Sayangnya, dalam jalannya waktu, eksekutif Aceh terlihat mulai acuh tak acuh terhadap bendera Aceh. Ini dibuktikan dengan tidak adanya komitmen yang kuat dari eksekutif Aceh untuk mengimplementasikan Qanun Bendera dan Lambang Aceh ini.
Menurut penulis, sikap acuh tak acuh dari eksekutif ini dipengaruhi oleh besarnya tekanan dari pemerintah yang berkuasa saat itu. Sikap acuh tak acuh ini dapat dilihat dengan tidak adanya pembangunan tiang baru di tiap SKPD sebagai tempat pengibaran bendera Aceh.
Di kantor gubernur misalnya, tiang bendera masing satu unit. Demikian juga dengan SKPD lainnya di tingkat provinsi.
Yang baru membangun tiang untuk bendera Aceh adalah DPRA. Walaupun di tiang tersebut juga pernah dikibarkan bendera Aceh.
Sikap tidak komitnya eksekutif Aceh inilah yang kemudian membuat masyarakat Aceh jenuh dengan soal bendera Aceh. Ibarat kata lagu dangdut, “kau yang memulai, dan kau pula yang mengakhiri.”
Polemik bendera Aceh kini semakin menggurita di tengah-tengah masyarakat. Masyarakat yang sudah terlanjur simpati dengan bulan bintang bahkan ada yang mengibarkan sendiri. Ini karena mereka jenuh dengan sikap eksekutif soal bendera Aceh.

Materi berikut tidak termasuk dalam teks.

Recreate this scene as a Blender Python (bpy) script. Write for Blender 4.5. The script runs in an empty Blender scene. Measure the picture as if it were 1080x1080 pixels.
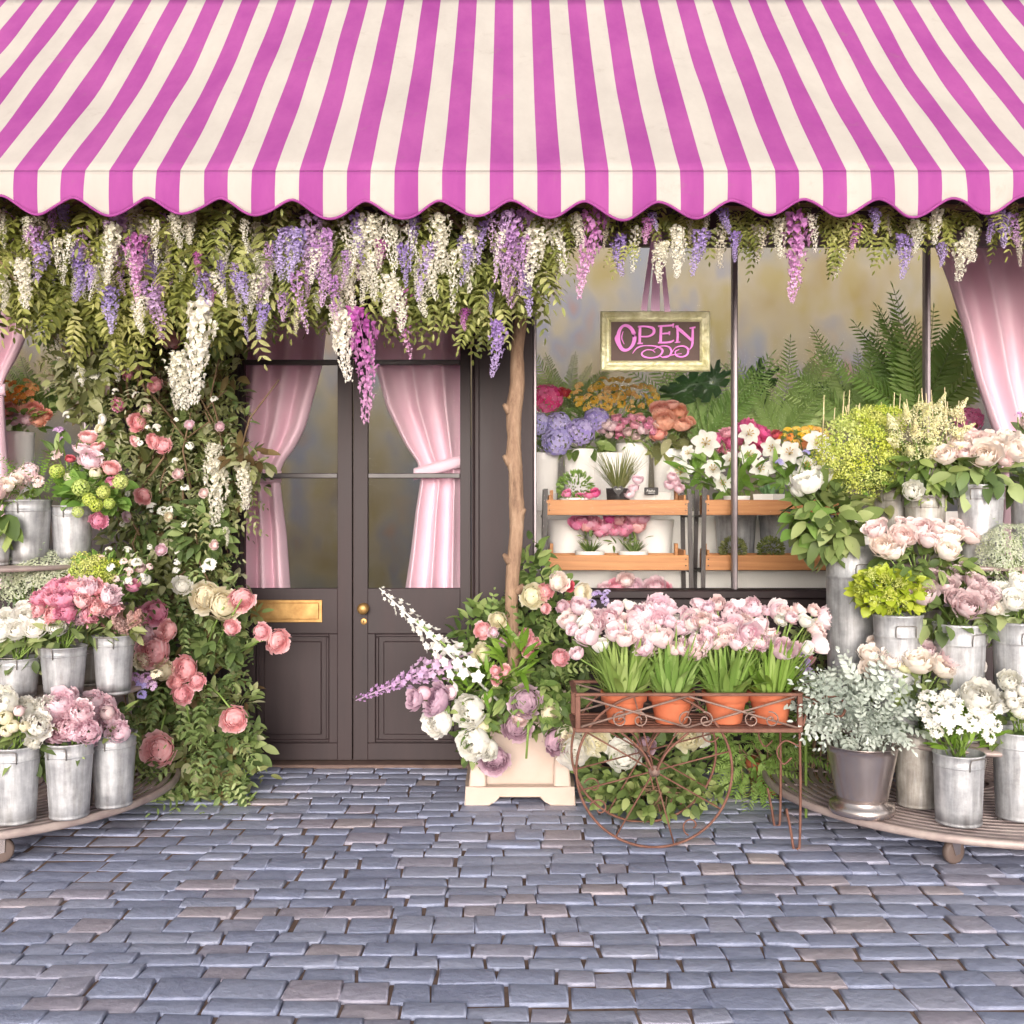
import bpy, math, random
import numpy as np
from mathutils import Vector, Quaternion
rnd = random.Random(7)
rng = np.random.default_rng(11)
scene = bpy.context.scene
COL = scene.collection
PI = math.pi
F = 1089.0            # focal length in photo pixels (photo is 1080 wide)
HY = 535.0            # photo row of the horizon
EYE = 1.63            # camera height

def at(px, py, Y):
    return Vector(((px - 540.0) * Y / F, Y, EYE + (HY - py) * Y / F))
WY = 6.5              # shop front plane
def WX(px, Y=WY): return (px - 540.0) * Y / F
def WZ(py, Y=WY): return EYE + (HY - py) * Y / F

# ---------------------------------------------------------------- mesh helpers
class MB:
    def __init__(s): s.V = []; s.F = []; s.T = []; s.n = 0
    def add(s, V, Fs, tone=0.5):
        V = np.asarray(V, dtype=np.float64).reshape(-1, 3)
        s.V.append(V)
        t = np.asarray(tone, dtype=np.float64)
        s.T.append(np.full(len(V), float(t)) if t.ndim == 0 else t)
        for f in Fs:
            f = np.asarray(f, dtype=np.int64)
            if len(f): s.F.append(f + s.n)
        s.n += len(V)
    def mesh(s, name, mat, off=(0, 0, 0), smooth=True):
        me = bpy.data.meshes.new(name)
        if not s.V:
            return me
        V = np.concatenate(s.V) - np.array(off)
        loops = np.concatenate([f.reshape(-1) for f in s.F])
        tot = np.concatenate([np.full(len(f), f.shape[1]) for f in s.F])
        start = np.concatenate([[0], np.cumsum(tot)[:-1]])
        me.vertices.add(len(V)); me.vertices.foreach_set('co', V.reshape(-1))
        me.loops.add(len(loops)); me.loops.foreach_set('vertex_index', loops.astype(np.int32))
        me.polygons.add(len(tot)); me.polygons.foreach_set('loop_start', start.astype(np.int32))
        me.polygons.foreach_set('use_smooth', np.full(len(tot), bool(smooth)))
        a = me.attributes.new('tone', 'FLOAT', 'POINT')
        a.data.foreach_set('value', np.concatenate(s.T).astype(np.float32))
        me.update(calc_edges=True); me.validate()
        if mat: me.materials.append(mat)
        return me

def woff(o):
    v = Vector((0, 0, 0))
    while o is not None:
        v += o.location; o = o.parent
    return v

def obj(name, mb, mat, parent=None, smooth=True, origin=None):
    off = woff(parent) if parent else Vector(origin or (0, 0, 0))
    me = mb.mesh(name, mat, off, smooth)
    o = bpy.data.objects.new(name, me); COL.objects.link(o)
    if parent: o.parent = parent
    else: o.location = off
    return o

def inst(name, me, mat, parent, loc, quat=None, scale=1.0):
    o = bpy.data.objects.new(name, me); COL.objects.link(o)
    if parent: o.parent = parent; o.location = Vector(loc) - woff(parent)
    else: o.location = loc
    if quat is not None:
        o.rotation_mode = 'QUATERNION'; o.rotation_quaternion = quat
    o.scale = (scale,) * 3 if isinstance(scale, (int, float)) else scale
    if mat is not None and len(me.materials):
        o.material_slots[0].link = 'OBJECT'; o.material_slots[0].material = mat
    return o

def thing(name, label, cat, loc=(0, 0, 0), group=None):
    o = bpy.data.objects.new(name, None); COL.objects.link(o)
    o.location = loc; o.empty_display_size = 0.1
    o['label'] = label; o['category'] = cat
    if group: o['group'] = group
    return o
def tag(o, label, cat, group=None):
    o['label'] = label; o['category'] = cat
    if group: o['group'] = group
    return o
def structure(o): o['kind'] = 'structure'; return o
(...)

Walaupun para pengibar tadi harus berhadapan dengan aparat keamanan. Pertanyaannya, siapa yang salah terkait kasus ini?
Saran penulis, eksekutif Aceh, dalam hal ini Gubernur Aceh, perlu kembali menegaskan komitmennya soal bendera Aceh. Kalau memang mereka bersalah karena telah melembar-Acehkan qanun bendera, maka gubernur harus mampu meminta maaf kepada masyarakat Aceh. Karena gara-gara sikap gubernur yang melembar-Acehkan qanun bendera, masyarakat berani mengibarkan bulan bintang.
Sedangkan kalau bendera Aceh memang sudah sah, gubernur serta SKPD memang sepakat dengan bulan bintang, juga perlu disampaikan ke public. Katakan sejujurnya, bahwa SKPD Aceh dan gubernur sepakat dengan bulan bintang, tapi mereka tidak berani mengibarkannya.
Katakan yang sejujurnya sehingga masyarakat paham dengan kondisi yang terjadi hari ini. Jangan sampai masyarakat menjadi korban dari kebijakan ragu-ragu pemerintah saat ini.
Penulis adalah Mustafa, wirausaha yang tinggal di Aceh Besar.